Beating Vasiliy Lomachenko doesn’t hold as much weight as it once did. 

The superlatives used to describe his skills were well documented even before he gained national attention. As an amateur, the Ukrainian native racked up 396 wins against just one defeat, something he avenged several times over. In the pros, Lomachenko has been praised for his ubiquitous offense and magical defense, earning the nickname “The Matrix.”

All in all, the former two-time Olympic gold medalist took home world titles in three separate weight classes and was once considered the best pound-for-pound fighter in the world. Losses to Teofimo Lopez and Devin Haney, however, have wiped away some of his pristine shine. 

When last seen, the now 35-year-old was trying to rationalize how the three judges sitting ringside could view Haney as the outright winner of their showdown earlier this year. Facing any fighter, let alone an elite one, off the back of a loss isn’t exactly ideal. Whispers of Lomachenko being past his best and essentially at the end of his rope would likely plague whoever beats him next. 

Shakur Stevenson, nevertheless, is willing to deal with the critics that may harshly judge his performance against Lomachenko if the two faced off next. Sure the aging star has a tattered record, but he’s never been flat-out dominated by anyone. Stevenson though, is convinced that everyone, including his naysayers, would have no choice but to give him his props for what he would ultimately end up doing to him. 
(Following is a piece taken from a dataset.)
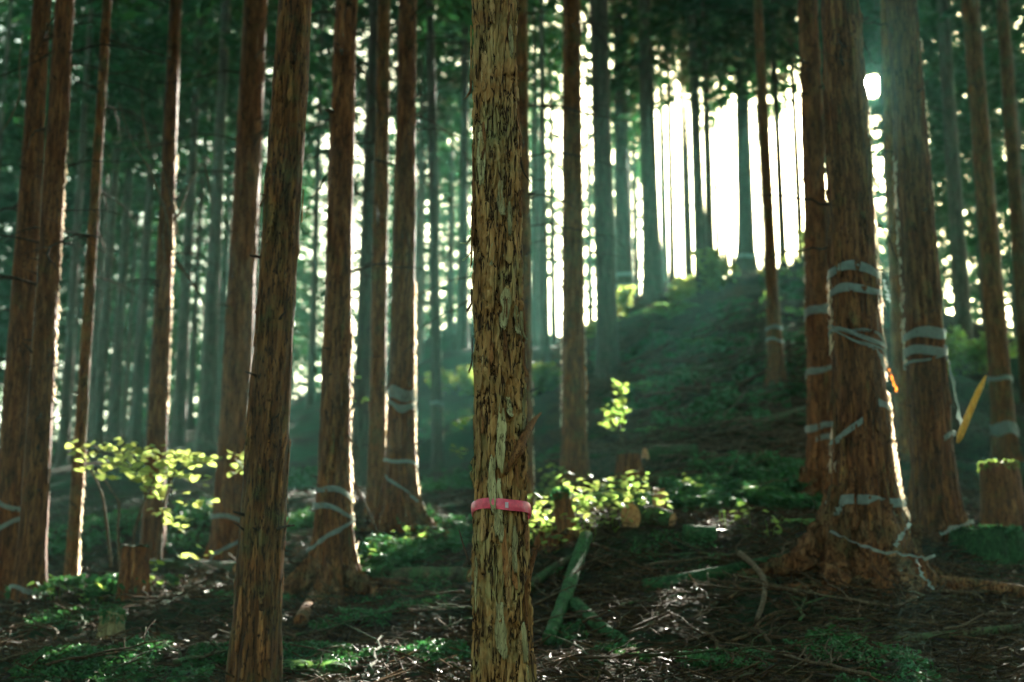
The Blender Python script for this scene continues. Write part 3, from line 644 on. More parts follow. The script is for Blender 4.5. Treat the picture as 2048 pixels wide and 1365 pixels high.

“I would get my credit because I’m a wash him,” Stevenson told during a recent interview.  

Getting a fight against one of the best fighters at 135 pounds has been a vexing process for Stevenson. Although he wasn’t overly happy about it, he agreed to take on Shuichiro Yoshino in his lightweight debut a few months ago. 

Packing on the pounds and facing a bigger man was a breeze for Stevenson as he cruised to a sixth-round stoppage win. According to the 26-year-old, fighters such as Isaac Cruz, George Kambosos Jr., and William Zepeda turned the other way when team Stevenson approached them with a fight offer. 

A matchup against Lomachenko is far from set in stone but if the two do in fact matchup, Stevenson is determined to show why his fellow contemporaries aren’t too gung-ho about facing him. 

“If me and Lomachenko fight, I’m a wash him, and then everybody’s gonna understand why other people don’t like to fight me.”